** Challenge **
Print exactly the lines from the first one down to the line that contains "R = math.radians", both included, and skip the pictures.

** Material **
((

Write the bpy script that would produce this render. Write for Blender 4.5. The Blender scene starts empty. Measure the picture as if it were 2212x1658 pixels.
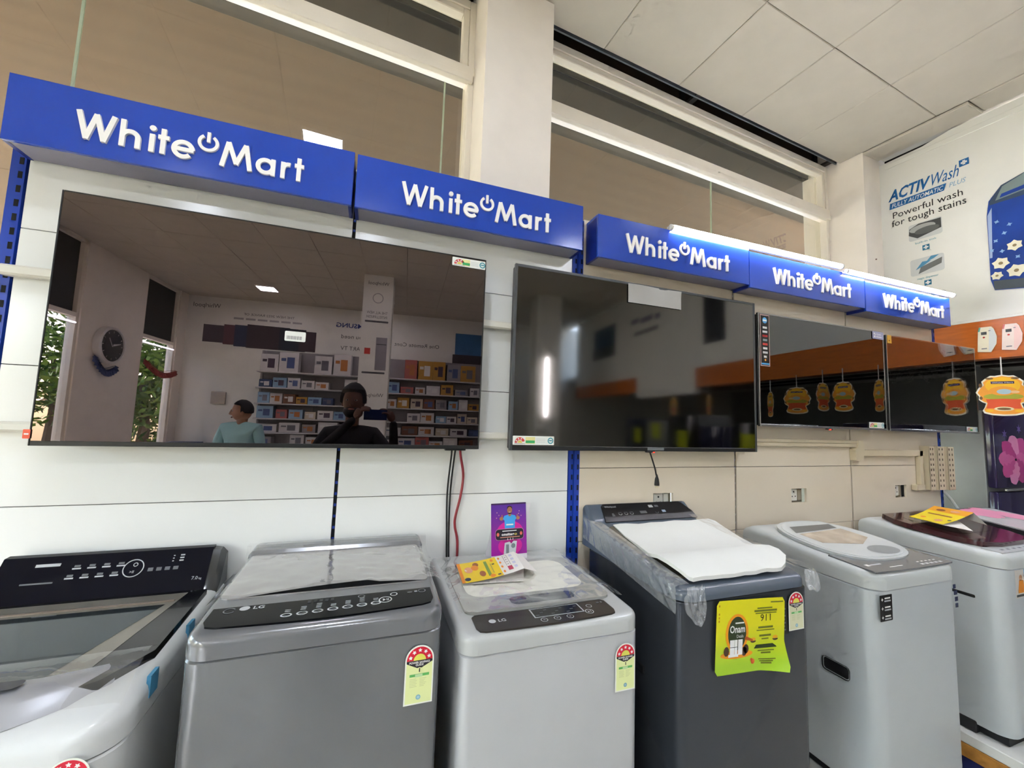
import bpy, bmesh, math, random
from mathutils import Vector, Matrix, noise
random.seed(11)
scene = bpy.context.scene
col = scene.collection
R = math.radians

# ------------------------------------------------------------ camera
SH = 0.0798929627            # the building is turned 4.6 degrees against the display racks
CAMP = Vector((0.0, -1.62, 1.55))
def _cam():
    yaw, pitch, roll, f = 0.333611, 0.0863083662, 0.0341944763, 867.719587
    cy, sy, cp, sp = math.cos(yaw), math.sin(yaw), math.cos(pitch), math.sin(pitch)
    fw = Vector((sy*cp, cy*cp, sp)); r = Vector((cy, -sy, 0)); u = r.cross(fw)
    r2 = r*math.cos(roll) + u*math.sin(roll); u2 = -r*math.sin(roll) + u*math.cos(roll)
    cd = bpy.data.cameras.new('camera'); cd.sensor_width = 36; cd.lens = 36*f/2212
    cd.clip_start = 0.01; cd.clip_end = 200
    o = bpy.data.objects.new('camera', cd); col.objects.link(o)
    m = Matrix((r2, u2, -fw)).transposed().to_4x4(); m.translation = CAMP
    o.matrix_world = m
    scene.camera = o
_cam()

# ------------------------------------------------------------ sky, sun, exposure
world = bpy.data.worlds.new('sky'); scene.world = world
world.use_nodes = True
_nt = world.node_tree; _nt.nodes.clear()
_sky = _nt.nodes.new('ShaderNodeTexSky'); _sky.sky_type = 'NISHITA'; _sky.sun_disc = False
_sky.sun_elevation = R(52); _sky.sun_rotation = R(210); _sky.air_density = 1.0; _sky.dust_density = 3.0; _sky.ozone_density = 1.0
_bg = _nt.nodes.new('ShaderNodeBackground'); _bg.inputs[1].default_value = 2.2
_out = _nt.nodes.new('ShaderNodeOutputWorld')
_nt.links.new(_sky.outputs[0], _bg.inputs[0]); _nt.links.new(_bg.outputs[0], _out.inputs[0])

scene.view_settings.view_transform = 'Standard'
scene.view_settings.look = 'None'
scene.view_settings.gamma = 1.0
scene.view_settings.use_curve_mapping = False
scene.view_settings.exposure = 0.74
LAMP = 62.0                  # ceiling panel radiance
TUBE = 44.0                  # LED batten radiance
scene.cycles.use_adaptive_sampling = True
scene.cycles.adaptive_threshold = 0.14
scene.cycles.adaptive_min_samples = 12
scene.cycles.max_bounces = 7
scene.cycles.diffuse_bounces = 4
scene.cycles.glossy_bounces = 4
scene.cycles.transparent_max_bounces = 16
scene.cycles.sample_clamp_indirect = 6.0

# ------------------------------------------------------------ materials
def lin(h):
    h = h.lstrip('#'); o = []
    for i in (0, 2, 4):
        c = int(h[i:i+2], 16)/255
        o.append(c/12.92 if c <= 0.04045 else ((c+0.055)/1.055)**2.4)
    return o
MATS = {}
def M(name, hx, rough=0.5, metal=0.0, var=0.06, scale=6.0, bump=0.0, bscale=80.0, coat=0.0, emit=0.0, spec=0.5, trans=0.0, ior=1.45, stretch=None):
    if name in MATS: return MATS[name]
    m = bpy.data.materials.new(name); m.use_nodes = True
    nt = m.node_tree; b = nt.nodes['Principled BSDF']
    c = lin(hx)
    tc = nt.nodes.new('ShaderNodeTexCoord'); src = tc.outputs['Object']
    if stretch:
        mp = nt.nodes.new('ShaderNodeMapping'); mp.inputs['Scale'].default_value = stretch
        nt.links.new(src, mp.inputs[0]); src = mp.outputs[0]
    nz = nt.nodes.new('ShaderNodeTexNoise'); nz.inputs['Scale'].default_value = scale; nz.inputs['Detail'].default_value = 4
    nt.links.new(src, nz.inputs['Vector'])
    rp = nt.nodes.new('ShaderNodeValToRGB')
    rp.color_ramp.elements[0].position = 0.3; rp.color_ramp.elements[1].position = 0.7
    rp.color_ramp.elements[0].color = [min(1, x*(1-var)) for x in c]+[1]
    rp.color_ramp.elements[1].color = [min(1, x*(1+var)) for x in c]+[1]
    nt.links.new(nz.outputs['Fac'], rp.inputs[0]); nt.links.new(rp.outputs[0], b.inputs['Base Color'])
    b.inputs['Roughness'].default_value = rough; b.inputs['Metallic'].default_value = metal
    b.inputs['Coat Weight'].default_value = coat; b.inputs['Specular IOR Level'].default_value = spec
    b.inputs['Transmission Weight'].default_value = trans; b.inputs['IOR'].default_value = ior
    if emit:
        b.inputs['Emission Color'].default_value = c+[1]; b.inputs['Emission Strength'].default_value = emit
    if bump:
        n2 = nt.nodes.new('ShaderNodeTexNoise'); n2.inputs['Scale'].default_value = bscale; n2.inputs['Detail'].default_value = 3
        nt.links.new(src, n2.inputs['Vector'])
        bp = nt.nodes.new('ShaderNodeBump'); bp.inputs['Strength'].default_value = bump; bp.inputs['Distance'].default_value = 0.002
        nt.links.new(n2.outputs['Fac'], bp.inputs['Height']); nt.links.new(bp.outputs[0], b.inputs['Normal'])
    MATS[name] = m
    return m
def thin(name, hx, rough=0.03, gloss=0.12, body=0.0, tint='ffffff', crease=0.0, cscale=20.0):
    """thin clear sheet: window glass, wrapping film. gloss = extra mirror share, body = milky share"""
    if name in MATS: return MATS[name]
    m = bpy.data.materials.new(name); m.use_nodes = True
    nt = m.node_tree; nt.nodes.clear()
    out = nt.nodes.new('ShaderNodeOutputMaterial')
    tr = nt.nodes.new('ShaderNodeBsdfTransparent'); tr.inputs[0].default_value = lin(tint)+[1]
    gl = nt.nodes.new('ShaderNodeBsdfGlossy'); gl.inputs['Color'].default_value = (1, 1, 1, 1); gl.inputs['Roughness'].default_value = rough
    df = nt.nodes.new('ShaderNodeBsdfDiffuse'); df.inputs[0].default_value = lin(hx)+[1]
    ge = nt.nodes.new('ShaderNodeNewGeometry')
    dt = nt.nodes.new('ShaderNodeVectorMath'); dt.operation = 'DOT_PRODUCT'
    nt.links.new(ge.outputs['Incoming'], dt.inputs[0]); nt.links.new(ge.outputs['Normal'], dt.inputs[1])
    def mth(op, a_, b_=None):
        q = nt.nodes.new('ShaderNodeMath'); q.operation = op; q.use_clamp = (op == 'ADD')
        nt.links.new(a_, q.inputs[0])
        if b_ is not None: q.inputs[1].default_value = b_
        return q.outputs[0]
    ab = mth('ABSOLUTE', dt.outputs['Value']); iv = nt.nodes.new('ShaderNodeMath'); iv.operation = 'SUBTRACT'; iv.inputs[0].default_value = 1.0
    nt.links.new(ab, iv.inputs[1])
    refl = mth('ADD', mth('MULTIPLY', mth('POWER', iv.outputs[0], 5.0), 0.9), 0.04+gloss)
    m1 = nt.nodes.new('ShaderNodeMixShader'); m2 = nt.nodes.new('ShaderNodeMixShader')
    tc = nt.nodes.new('ShaderNodeTexCoord')
    nz = nt.nodes.new('ShaderNodeTexNoise'); nz.inputs['Scale'].default_value = cscale; nz.inputs['Detail'].default_value = 5; nz.inputs['Distortion'].default_value = 0.6
    nt.links.new(tc.outputs['Object'], nz.inputs['Vector'])
    mu = nt.nodes.new('ShaderNodeMath'); mu.operation = 'MULTIPLY'; mu.inputs[1].default_value = body*2; mu.use_clamp = True
    nt.links.new(nz.outputs['Fac'], mu.inputs[0])
    nt.links.new(mu.outputs[0], m1.inputs[0]); nt.links.new(tr.outputs[0], m1.inputs[1]); nt.links.new(df.outputs[0], m1.inputs[2])
    nt.links.new(refl, m2.inputs[0]); nt.links.new(m1.outputs[0], m2.inputs[1]); nt.links.new(gl.outputs[0], m2.inputs[2])
    if crease:
        bp = nt.nodes.new('ShaderNodeBump'); bp.inputs['Strength'].default_value = crease; bp.inputs['Distance'].default_value = 0.01
        nt.links.new(nz.outputs['Fac'], bp.inputs['Height']); nt.links.new(bp.outputs[0], gl.inputs['Normal'])
    nt.links.new(m2.outputs[0], out.inputs[0])
    MATS[name] = m
    return m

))

** Result of the exercise **
Write the bpy script that would produce this render. Write for Blender 4.5. The Blender scene starts empty. Measure the picture as if it were 2212x1658 pixels.
import bpy, bmesh, math, random
from mathutils import Vector, Matrix, noise
random.seed(11)
scene = bpy.context.scene
col = scene.collection
R = math.radians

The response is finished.